The UK MD of Hoyer Petrolog, the German bulk transport giant, has said that Britain is “experiencing very mixed general economic conditions and fragile confidence” after the company saw turnover and profit dip.
Mark Binns, who also sits on the board at Hoyer GmbH as director of its Petrolog business, said: “In the UK, the fuels marketplace here continues to be a challenging and turbulent operating environment,” adding that there was stagnant customer demand.
His comments come as Hoyer Petrolog’s UK business said it had achieved a turnover of £94.4m for the year-ending 31 December 2014, a slight fall year-on-year from £96.1m in 2013 to, while pre-tax profit also fell to £2.9m from £3.6m.

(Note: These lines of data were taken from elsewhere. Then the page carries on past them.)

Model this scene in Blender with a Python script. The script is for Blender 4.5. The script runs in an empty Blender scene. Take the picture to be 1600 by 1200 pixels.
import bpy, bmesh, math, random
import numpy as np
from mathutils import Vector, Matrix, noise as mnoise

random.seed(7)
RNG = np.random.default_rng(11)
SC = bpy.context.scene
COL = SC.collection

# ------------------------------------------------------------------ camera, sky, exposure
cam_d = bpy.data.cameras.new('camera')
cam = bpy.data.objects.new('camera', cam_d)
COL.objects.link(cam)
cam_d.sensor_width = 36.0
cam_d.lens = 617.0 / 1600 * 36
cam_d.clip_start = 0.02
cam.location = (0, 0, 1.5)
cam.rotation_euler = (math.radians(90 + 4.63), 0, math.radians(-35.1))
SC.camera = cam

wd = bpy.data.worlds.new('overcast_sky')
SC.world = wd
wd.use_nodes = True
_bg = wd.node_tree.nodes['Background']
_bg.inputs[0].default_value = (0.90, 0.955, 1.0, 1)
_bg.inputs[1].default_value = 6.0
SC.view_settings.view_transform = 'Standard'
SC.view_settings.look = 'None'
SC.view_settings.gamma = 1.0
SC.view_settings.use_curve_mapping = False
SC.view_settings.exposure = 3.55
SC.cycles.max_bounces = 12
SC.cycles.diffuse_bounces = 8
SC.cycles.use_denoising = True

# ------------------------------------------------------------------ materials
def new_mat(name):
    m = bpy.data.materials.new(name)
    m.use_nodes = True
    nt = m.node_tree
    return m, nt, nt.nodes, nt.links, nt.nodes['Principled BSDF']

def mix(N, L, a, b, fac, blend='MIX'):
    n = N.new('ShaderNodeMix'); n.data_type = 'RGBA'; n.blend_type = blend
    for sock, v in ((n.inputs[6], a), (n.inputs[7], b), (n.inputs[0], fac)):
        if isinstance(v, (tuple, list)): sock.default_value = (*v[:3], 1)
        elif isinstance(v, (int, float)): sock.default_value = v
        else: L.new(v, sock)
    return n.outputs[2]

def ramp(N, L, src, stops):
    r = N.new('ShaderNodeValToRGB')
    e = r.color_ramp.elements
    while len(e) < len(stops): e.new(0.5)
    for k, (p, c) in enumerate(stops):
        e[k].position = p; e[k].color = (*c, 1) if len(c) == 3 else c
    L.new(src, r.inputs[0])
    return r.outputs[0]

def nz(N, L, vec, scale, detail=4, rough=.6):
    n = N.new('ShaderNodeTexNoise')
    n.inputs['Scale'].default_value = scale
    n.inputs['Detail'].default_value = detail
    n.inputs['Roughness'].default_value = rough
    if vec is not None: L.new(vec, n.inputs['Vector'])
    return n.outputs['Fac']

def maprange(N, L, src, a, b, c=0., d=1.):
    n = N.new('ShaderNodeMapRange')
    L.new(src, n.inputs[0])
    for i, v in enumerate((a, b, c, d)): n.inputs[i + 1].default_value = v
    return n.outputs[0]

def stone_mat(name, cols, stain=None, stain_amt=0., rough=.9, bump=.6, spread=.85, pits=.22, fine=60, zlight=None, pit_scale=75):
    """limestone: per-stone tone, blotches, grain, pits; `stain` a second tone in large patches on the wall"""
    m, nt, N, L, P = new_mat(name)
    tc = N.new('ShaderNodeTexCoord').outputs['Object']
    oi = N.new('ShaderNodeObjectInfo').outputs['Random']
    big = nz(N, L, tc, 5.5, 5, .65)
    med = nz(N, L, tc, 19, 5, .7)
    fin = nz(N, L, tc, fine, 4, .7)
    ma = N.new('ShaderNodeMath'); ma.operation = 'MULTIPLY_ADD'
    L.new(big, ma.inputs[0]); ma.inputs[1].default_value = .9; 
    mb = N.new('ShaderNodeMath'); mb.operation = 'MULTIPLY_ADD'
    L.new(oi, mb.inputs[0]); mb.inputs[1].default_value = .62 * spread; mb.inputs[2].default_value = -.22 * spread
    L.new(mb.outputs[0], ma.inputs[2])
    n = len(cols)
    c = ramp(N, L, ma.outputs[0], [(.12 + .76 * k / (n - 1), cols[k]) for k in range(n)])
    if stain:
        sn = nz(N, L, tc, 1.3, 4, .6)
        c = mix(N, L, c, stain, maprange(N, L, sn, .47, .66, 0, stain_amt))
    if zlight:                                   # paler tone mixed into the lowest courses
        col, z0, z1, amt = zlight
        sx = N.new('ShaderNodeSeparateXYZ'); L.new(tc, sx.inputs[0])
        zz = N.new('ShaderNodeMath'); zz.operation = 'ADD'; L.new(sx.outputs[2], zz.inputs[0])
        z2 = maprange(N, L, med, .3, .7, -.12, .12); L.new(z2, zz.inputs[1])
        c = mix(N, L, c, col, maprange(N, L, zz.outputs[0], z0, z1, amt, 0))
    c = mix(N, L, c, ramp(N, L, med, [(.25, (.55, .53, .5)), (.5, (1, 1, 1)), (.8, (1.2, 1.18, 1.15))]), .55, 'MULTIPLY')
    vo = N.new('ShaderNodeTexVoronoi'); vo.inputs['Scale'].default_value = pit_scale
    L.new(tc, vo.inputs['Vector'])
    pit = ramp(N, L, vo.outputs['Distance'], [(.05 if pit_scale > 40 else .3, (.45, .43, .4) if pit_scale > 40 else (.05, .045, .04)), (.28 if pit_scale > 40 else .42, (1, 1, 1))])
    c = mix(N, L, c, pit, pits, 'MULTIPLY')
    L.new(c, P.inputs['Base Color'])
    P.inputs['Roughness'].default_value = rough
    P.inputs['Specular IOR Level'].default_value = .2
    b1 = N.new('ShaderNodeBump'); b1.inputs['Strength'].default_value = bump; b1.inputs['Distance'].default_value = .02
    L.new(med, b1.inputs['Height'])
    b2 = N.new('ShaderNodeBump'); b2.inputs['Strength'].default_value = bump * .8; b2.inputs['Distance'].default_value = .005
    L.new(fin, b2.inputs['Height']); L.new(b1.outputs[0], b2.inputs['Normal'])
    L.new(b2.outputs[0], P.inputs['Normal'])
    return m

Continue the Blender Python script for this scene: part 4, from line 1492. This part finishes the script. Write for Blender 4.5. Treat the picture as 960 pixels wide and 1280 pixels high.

“Overall sales revenues and volumes in the UK Petrolog business unit were similar to 2013, with reductions in some of our key contracts,” said Binns. He added that Petrolog shared-user fleet partly offset these reductions, alongside new fuels business in the south-east.
“Again, despite very challenging conditions underlying trading performance was reasonable, and an improvement on both expectations and on a disappointing 2013, and back to the levels of 2012,” Binns said. In financial year 2012 Hoyer Petrolog had a turnover of £85.5m with a pre-tax profit of £4.3m.
Binns said the results reflected Hoyer’s view of what it sees happening in the market where its long standing oil major customers were “losing fuels volume and market share whilst retail specialist network customers are being successful as they aggressively gain both additional volumes and market share”.
Internationally, Hoyer saw turnover rise to €1.1bn (£813.7m), from €1.08bn in 2013, with EBITDA also rising to €99.2m, from €90.9m in the previous financial year. In its annual report Hoyer said its Petrolog division, which moves fuels and bitumen in 11 European countries, had seen turnover only marginally higher year-on-year due to currency effects. With the pound strengthening against the Euro, turnover from logistics contrats in the UK increased accordingly.
Hoyer operates a further five divisions alongside Petrolog: Chemilog; Gaslog, Deep Sea; Foodlog and Techlog. Last week Hoyer acquired Norwegian bulk haulier Gran Taralrud, adding it to its Petrolog business - which accounted for 21% of total group turnover.